Before the advent of BPM, IT had two missions: providing tools to support unstructured collaborations and implementing and configuring the architecture of organizational applications. Both were aimed at empowering users. Collaborative tools facilitated communication, enabled cooperation, and supported sharing documents, spreadsheets, and presentations. Organizational applications recorded transactions, analyzed organizational status, and participated in well-defined structured business processes in which applications were executed.
BPM offers a new kind of empowerment and shifts the role of IT to some extent. BPM allows business users—those who specialize in spreadsheets and presentations and make the most practical use of the technologies at their disposal—to play a major role in discovering, defining, and automating business processes.

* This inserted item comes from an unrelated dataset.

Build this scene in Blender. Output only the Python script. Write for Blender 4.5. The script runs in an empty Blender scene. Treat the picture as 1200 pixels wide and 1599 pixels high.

While we should see more details in the sections related to BPM technology, one of the key ways BPM transforms a company is by empowering business users. If BPM technology is placed behind IT and application infrastructure to support SOA, this increasingly enables business users to design their own processes and take a more active and valuable role in creating new solutions to support them. It should also be noted that IT staff using BPM technology will be able to increase their productivity when developing solutions. Regardless of who uses the technology, business process models are not only descriptions of how a company does its work but also a source for creating solutions. In other words, business process models are semantic models of a business. As Professor Erik von Hipel's research on user-driven innovation shows, when people are given tools to solve their problems, a flood of innovation often follows.
Regarding BPM, what usually happens is something like this:
- Business users realize they can define processes and take a more active role in creating solutions for automating them with BPM technology.
- They start identifying processes that are performed informally and begin automating them using BPM.
- During automation, retrieved information is stored in organizational applications via web services.
- In cases where required web services are not available, IT creates the necessary information and capabilities to support processes.
- Over time, increasing support for BPM infrastructure occurs, business users gain more skills in process design, and some begin building solutions for themselves, while IT ensures everyone has the tools they need.
In a company with a high level of BPM maturity, the relationship between business and IT changes. Assuming the correct BPM technology and web services are available, businesses can do more work on their own, with IT involved only in exceptional circumstances. Instead of directly asking IT, users solve problems by involving IT only when something is missing.
This transformation does not happen rapidly in most companies because BPM technology adoption and the emergence of a full-service toolkit develop gradually. In the short term, BPM means much better alignment between business and IT. In the long run, it is important to remember that one of the outcomes of BPM is empowering a wide range of users to innovate and solve their own problems.